Pero las mujeres sabemos que la sospecha sobre la integridad de nuestros actos es como el vuelo bajo de un ave de rapiña que descubre dónde hincar el pico. Porque dejamos que las cosas fueran muy lejos, porque no supimos cómo librarnos del golpeador, porque estúpidamente creímos en su arrepentimiento cuando la vuelta de la espiral de la violencia nos arrastraba en la inercia del romance y el perdón.

La Presidenta de la Nación lo dijo hace una semana, apenas tres días antes de que una abuela, su nieta y su bisnieta dejaran su sangre sobre el piso de una casa al filo de la urbanidad en el norte del conurbano bonaerense. Habló por ella el sentido común, sin duda, la conmoción frente a un video en el que no sólo se veían los golpes a una mujer sino también a una niña siendo testigo de esa violencia. “Está bien, soy mujer y es terrible que te peguen, pero vos pensá un poquito en el chico que miraba eso, a la madre le pueden haber dolido los golpes, pero lo que ese pibe vio, ver al padre golpeando a la madre, no se lo olvida nunca más.
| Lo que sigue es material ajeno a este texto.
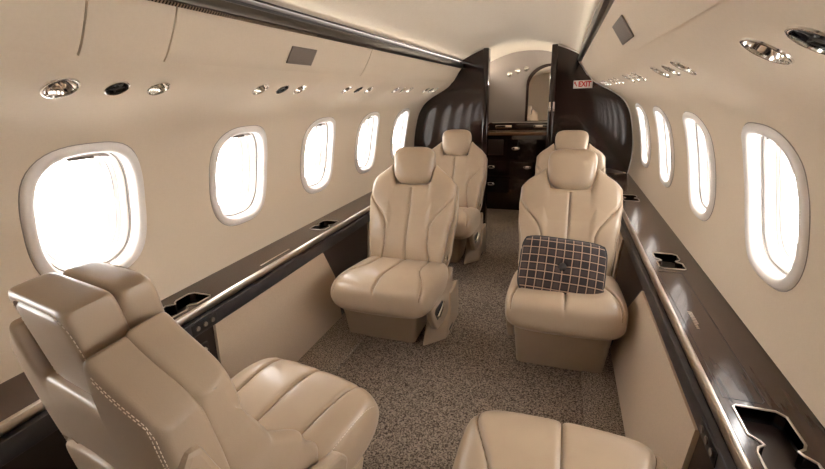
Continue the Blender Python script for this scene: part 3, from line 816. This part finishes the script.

Y esos daños en los chicos, en los nenes, pueden ser incluso más graves que un ojo en tinta de una mujer, que ya es una mujer madura, que puede decidir dejar a ese hombre.”

Cristina Fernández de Kirchner hizo hincapié en la necesidad de proteger, no sólo a las mujeres, a todos los miembros de la familia. Y sí, no puede ser más cierto a la luz de lo que pasó apenas tres días después de sus declaraciones, tomadas por asalto de un movilero a la salida de un acto que nada tenía que ver con la violencia de género. Pero aun así, aun a las apuradas, esas declaraciones también son dolorosas para las mujeres que no logran salir de la espiral de la violencia. Porque los golpes duelen, sí, pero eso no es lo peor. Lo peor es la lenta destrucción de la autoestima; lo peor es sentir, creer o saber que no hay dónde ir; lo peor es hacer carne la subordinación por puro instinto de supervivencia. Este gobierno promulgó una ley de protección integral contra todas las formas de violencia hacia las mujeres, en ese texto está muy claro que violencia no son solamente golpes que duelen un día y en el mejor de los casos cicatrizan. Es mérito de este gobierno la promulgación de esa herramienta pero está en su debe la implementación, el acceso a la Justicia, la información necesaria para que una mujer violentada pueda saber, creer, confiar en que hay salida. Que no tiene por qué avergonzarse de haber resistido más de la cuenta, por más que sea una mujer madura. ¿Y por qué pensar que todas las mujeres que sufren violencia son maduras? Según el mapa de la violencia de género que presentó APP (Asociación para Políticas Públicas), el 3 de agosto en la sede de la Defensoría General de la Nación, el problema crece entre las adolescentes. Niñas todavía y ya vulneradas por los estereotipos de género, por ese bisbís que dice que los machos tienen que cuidar su orgullo, que las mujeres son todas iguales; frente a la sospecha: culpables, todas putas.

La única sobreviviente del triple crimen de Benavídez, Romina Martínez, dijo que nunca pensó que su ex pareja podía llegar tan lejos. Lo mismo pensaron los vecinos de Lanús: que “era una pelea más” cuando vieron a un hombre perseguir a su pareja hasta dentro de un bar donde le disparó hasta matarla, dos días después de los hechos de Benavídez. El principal problema de la violencia de género es esa incredulidad frente a su poder destructor; es tan habitual que hasta que no se convierte en sangre no la vemos. Ni siquiera cuando se publica el número de mujeres muertas, cíclicamente, como un dato más de una realidad de otros o de otras. Ese número que circula y que suele brindar una ONG, que aumenta de período en período, sí es un diagnóstico social y una emergencia, aunque decir 282 muertas en 2011, 119 en lo que va del año oculte pudorosamente los detalles de un mazazo capaz de quebrar un cráneo, un cuchillo de cocina cortando tendones y venas obturadas, cientos de voces que no llegaron a pedir auxilio o que si lo hicieron fue como en los sueños, que se grita pero la voz no sale, no hiere los oídos como debería herirlos.

La Presidenta de la Nación sabe de violencia de género. La sufre cada vez que por lo bajo se sigue diciendo con desprecio “esa yegua”, cada vez que se habla de sus carteras y no de su idoneidad, cada vez que sus saberes se traducen como soberbia. Por supuesto que todo eso duele menos que los golpes, pero son esas frases las que rumorean en los oídos de quienes se convierten en ejecutores de la idea de que las mujeres deberían volver a su lugar, al de la subordinación, la disponibilidad, el objeto de goce. Sobre ese lecho de mugre se vierte la sangre de las mujeres reales, todos los días. O casi. Porque algunos, pocos, todas sobrevivimos.